Lawyer Danilo Fernandez, who had just retired last month as clerk of court, said since the middle of last year, the foul odor from the dump had vanished and the flies that swarmed the nearby eateries had disappeared.

Between July 2013 and June 2019, the Tondaligan Beach, the city’s main tourist attraction, turned into an “ecological disaster zone” after the city administration at that time continued to defy the Department of Environment and Natural Resources’ repeated orders to close the dump.

As a result, the dump grew wider from two hectares to four hectares, spilling leachate into the Tondaligan Beach and its stench reaching the halls of the trial courts and other government offices about 300 meters away.

Frequent fires were also reported during the period because of spontaneous combustion while residents near the area complained of flies invading their homes.

Bernard Cabison, the city’s waste management division chief, said that what used to be a garbage maze had been flattened, enabling him and the other workers in the area to now see and appreciate the beauty of the Tondaligan Beach from their office.

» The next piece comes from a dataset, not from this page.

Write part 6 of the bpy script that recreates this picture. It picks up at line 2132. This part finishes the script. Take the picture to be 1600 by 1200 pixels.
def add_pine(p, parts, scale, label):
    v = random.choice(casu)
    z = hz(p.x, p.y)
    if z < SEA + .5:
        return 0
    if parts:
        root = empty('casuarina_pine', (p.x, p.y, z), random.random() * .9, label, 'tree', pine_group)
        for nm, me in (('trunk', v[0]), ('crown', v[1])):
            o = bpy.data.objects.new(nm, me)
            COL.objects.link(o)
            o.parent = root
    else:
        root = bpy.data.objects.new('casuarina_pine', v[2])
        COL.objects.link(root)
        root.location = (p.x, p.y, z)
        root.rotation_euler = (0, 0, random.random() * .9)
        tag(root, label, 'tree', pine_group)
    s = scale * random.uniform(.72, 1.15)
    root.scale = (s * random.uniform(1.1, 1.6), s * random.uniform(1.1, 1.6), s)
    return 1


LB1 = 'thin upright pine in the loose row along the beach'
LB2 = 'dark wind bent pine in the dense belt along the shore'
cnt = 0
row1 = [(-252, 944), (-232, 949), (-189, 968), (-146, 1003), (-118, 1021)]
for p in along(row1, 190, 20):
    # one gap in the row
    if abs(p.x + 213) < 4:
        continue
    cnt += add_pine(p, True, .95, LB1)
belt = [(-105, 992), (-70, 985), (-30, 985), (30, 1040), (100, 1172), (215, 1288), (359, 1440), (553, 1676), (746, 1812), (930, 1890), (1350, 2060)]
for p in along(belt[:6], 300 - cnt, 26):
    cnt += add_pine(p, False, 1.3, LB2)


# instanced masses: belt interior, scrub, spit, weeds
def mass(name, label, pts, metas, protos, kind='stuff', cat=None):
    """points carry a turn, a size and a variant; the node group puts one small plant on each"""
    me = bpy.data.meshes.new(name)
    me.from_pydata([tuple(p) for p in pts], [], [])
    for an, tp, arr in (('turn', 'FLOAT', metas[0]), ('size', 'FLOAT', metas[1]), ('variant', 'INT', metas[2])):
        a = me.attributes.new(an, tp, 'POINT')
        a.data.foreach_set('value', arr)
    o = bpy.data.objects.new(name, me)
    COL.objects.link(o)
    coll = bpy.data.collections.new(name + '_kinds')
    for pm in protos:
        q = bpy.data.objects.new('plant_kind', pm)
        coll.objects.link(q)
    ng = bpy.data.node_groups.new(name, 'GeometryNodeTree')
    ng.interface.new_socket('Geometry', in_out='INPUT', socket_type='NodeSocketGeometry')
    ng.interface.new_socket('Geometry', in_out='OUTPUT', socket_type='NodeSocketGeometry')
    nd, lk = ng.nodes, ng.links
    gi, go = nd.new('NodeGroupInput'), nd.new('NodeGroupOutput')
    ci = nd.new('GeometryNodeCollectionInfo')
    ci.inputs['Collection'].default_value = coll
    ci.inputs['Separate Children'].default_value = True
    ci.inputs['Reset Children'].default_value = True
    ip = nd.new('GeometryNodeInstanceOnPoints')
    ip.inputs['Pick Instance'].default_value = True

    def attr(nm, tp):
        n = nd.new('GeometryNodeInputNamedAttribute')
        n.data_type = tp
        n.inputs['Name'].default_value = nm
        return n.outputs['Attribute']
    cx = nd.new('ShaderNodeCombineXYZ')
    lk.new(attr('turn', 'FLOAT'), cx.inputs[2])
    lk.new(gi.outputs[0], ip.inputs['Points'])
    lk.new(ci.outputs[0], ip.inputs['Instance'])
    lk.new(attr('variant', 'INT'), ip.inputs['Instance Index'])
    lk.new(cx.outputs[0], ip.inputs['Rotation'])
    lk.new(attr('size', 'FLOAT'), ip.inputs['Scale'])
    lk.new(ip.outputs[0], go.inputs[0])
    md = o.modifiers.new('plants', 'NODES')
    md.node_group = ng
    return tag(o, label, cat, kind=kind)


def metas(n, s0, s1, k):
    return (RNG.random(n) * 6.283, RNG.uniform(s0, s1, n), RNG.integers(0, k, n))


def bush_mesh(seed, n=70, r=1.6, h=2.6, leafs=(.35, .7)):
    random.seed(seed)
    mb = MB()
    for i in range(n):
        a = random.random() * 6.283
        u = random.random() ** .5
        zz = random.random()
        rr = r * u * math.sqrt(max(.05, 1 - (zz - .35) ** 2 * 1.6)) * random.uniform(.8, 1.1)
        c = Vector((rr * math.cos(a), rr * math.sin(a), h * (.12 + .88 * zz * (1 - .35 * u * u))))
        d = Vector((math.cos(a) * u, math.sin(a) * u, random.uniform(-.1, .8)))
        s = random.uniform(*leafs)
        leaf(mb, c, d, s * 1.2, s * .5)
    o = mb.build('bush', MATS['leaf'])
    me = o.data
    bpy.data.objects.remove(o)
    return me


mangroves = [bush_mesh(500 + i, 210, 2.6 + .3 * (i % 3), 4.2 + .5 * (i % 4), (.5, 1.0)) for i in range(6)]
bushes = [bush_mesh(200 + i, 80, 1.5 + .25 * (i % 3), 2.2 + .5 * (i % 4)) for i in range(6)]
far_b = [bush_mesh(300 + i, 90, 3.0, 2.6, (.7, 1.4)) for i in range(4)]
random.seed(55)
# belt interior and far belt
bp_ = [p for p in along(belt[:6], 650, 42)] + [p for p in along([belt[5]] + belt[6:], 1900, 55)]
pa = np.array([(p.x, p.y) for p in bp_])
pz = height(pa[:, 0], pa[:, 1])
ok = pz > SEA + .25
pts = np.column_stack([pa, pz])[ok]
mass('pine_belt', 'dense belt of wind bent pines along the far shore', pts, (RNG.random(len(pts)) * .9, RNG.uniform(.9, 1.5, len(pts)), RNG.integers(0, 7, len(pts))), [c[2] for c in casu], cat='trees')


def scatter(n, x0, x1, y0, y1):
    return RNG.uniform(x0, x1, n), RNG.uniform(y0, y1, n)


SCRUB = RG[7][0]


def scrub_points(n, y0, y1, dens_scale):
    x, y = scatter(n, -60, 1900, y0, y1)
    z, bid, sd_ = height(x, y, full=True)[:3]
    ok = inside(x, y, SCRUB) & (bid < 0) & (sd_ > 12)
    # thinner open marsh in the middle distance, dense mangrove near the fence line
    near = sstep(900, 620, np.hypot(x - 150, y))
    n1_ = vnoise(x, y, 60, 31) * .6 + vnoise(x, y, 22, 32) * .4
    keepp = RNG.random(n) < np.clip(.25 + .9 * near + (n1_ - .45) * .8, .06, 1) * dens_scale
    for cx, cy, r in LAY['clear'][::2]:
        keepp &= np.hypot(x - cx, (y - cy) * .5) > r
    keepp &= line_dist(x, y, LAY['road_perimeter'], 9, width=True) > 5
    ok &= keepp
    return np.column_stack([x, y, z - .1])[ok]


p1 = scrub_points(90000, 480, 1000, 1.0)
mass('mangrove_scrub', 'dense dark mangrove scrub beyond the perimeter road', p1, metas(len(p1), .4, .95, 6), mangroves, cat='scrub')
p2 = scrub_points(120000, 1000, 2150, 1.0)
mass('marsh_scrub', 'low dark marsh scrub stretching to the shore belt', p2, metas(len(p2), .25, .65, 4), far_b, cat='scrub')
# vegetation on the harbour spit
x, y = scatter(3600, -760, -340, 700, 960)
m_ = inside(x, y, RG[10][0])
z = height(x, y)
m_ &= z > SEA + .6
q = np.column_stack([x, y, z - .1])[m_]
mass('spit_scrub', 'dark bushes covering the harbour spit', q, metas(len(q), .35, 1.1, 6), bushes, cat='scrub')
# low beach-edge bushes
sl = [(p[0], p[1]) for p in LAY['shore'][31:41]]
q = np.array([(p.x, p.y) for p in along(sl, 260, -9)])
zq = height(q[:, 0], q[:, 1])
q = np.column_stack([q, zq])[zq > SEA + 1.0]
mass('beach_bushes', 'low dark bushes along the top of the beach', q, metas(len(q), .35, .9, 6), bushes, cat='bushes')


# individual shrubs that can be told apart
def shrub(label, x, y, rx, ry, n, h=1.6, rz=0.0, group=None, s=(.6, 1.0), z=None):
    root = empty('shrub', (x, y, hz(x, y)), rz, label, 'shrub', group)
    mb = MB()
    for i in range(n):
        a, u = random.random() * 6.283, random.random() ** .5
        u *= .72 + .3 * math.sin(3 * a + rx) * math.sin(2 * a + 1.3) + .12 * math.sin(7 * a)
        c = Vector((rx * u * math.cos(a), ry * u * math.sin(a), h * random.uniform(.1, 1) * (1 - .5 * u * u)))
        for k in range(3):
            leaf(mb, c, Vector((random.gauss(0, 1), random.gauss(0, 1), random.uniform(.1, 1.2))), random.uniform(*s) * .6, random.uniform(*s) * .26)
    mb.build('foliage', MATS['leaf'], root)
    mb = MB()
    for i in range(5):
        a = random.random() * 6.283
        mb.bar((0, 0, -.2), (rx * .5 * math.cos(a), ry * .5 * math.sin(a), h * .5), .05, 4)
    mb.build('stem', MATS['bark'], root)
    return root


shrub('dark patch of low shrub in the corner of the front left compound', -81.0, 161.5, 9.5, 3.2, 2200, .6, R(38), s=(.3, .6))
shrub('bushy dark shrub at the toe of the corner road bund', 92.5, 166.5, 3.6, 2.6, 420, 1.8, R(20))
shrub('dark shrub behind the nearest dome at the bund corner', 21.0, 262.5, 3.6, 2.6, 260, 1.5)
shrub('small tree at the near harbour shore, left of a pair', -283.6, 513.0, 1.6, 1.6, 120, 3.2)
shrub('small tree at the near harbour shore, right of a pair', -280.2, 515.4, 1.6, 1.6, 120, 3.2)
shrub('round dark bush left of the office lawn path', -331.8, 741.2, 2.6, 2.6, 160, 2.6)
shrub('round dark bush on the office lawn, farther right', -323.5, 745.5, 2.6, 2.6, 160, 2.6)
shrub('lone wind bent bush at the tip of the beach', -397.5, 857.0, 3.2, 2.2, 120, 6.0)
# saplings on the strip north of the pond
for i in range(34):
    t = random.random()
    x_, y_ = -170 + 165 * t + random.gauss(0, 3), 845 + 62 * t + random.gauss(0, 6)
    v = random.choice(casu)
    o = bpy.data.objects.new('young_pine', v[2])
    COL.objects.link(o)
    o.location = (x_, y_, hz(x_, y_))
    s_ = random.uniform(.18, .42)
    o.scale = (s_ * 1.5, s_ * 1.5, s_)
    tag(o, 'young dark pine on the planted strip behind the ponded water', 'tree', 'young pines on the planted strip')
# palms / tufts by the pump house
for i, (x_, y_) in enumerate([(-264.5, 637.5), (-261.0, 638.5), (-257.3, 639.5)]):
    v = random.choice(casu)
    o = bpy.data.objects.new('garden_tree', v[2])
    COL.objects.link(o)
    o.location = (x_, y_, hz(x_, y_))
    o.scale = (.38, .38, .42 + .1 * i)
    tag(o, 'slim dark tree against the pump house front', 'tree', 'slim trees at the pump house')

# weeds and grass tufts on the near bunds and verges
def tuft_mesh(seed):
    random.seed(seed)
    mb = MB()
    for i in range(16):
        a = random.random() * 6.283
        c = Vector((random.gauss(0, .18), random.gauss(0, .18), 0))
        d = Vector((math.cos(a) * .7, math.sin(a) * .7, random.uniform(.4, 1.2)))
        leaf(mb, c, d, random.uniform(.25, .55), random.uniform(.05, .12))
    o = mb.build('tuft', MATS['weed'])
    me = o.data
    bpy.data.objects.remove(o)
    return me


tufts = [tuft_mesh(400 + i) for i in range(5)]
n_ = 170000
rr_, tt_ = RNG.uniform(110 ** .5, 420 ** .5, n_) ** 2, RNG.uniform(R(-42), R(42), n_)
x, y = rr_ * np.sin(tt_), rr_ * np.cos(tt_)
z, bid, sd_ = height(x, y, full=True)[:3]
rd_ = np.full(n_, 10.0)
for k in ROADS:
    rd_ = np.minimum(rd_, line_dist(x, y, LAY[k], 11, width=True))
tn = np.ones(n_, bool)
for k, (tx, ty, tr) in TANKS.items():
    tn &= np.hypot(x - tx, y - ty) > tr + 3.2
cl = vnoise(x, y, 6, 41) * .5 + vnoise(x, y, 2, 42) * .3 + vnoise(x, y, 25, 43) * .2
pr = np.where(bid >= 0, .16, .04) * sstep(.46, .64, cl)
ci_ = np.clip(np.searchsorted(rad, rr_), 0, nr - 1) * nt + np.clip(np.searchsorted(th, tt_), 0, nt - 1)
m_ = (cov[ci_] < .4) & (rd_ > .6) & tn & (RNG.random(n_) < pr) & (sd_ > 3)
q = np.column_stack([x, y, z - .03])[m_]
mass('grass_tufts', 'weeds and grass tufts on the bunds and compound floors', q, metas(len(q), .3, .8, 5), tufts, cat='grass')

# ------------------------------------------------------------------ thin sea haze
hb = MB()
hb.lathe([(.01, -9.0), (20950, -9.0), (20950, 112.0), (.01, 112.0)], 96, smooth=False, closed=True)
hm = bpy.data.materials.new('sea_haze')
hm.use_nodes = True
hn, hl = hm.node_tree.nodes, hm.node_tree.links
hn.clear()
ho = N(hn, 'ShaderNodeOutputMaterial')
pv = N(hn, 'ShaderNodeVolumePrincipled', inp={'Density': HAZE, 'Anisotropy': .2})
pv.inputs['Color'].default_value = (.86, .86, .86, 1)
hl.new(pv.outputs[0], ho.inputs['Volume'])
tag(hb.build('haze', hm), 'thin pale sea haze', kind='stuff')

Cabison said that, after the dump was closed last year, the mountains of garbage in the area were hauled to a sanitary landfill outside of this city. The dump site was expected to be totally cleared by the end of this year, Cabison said.

The mayor said part of the rehabilitation plan was the establishment of a “residual containment area,” where biodegradables are shredded and composted.

“This is to minimize the volume of the garbage that we haul out of Dagupan City. By doing that, we also reduce hauling expenses because there will be less volume of garbage,” said Lim.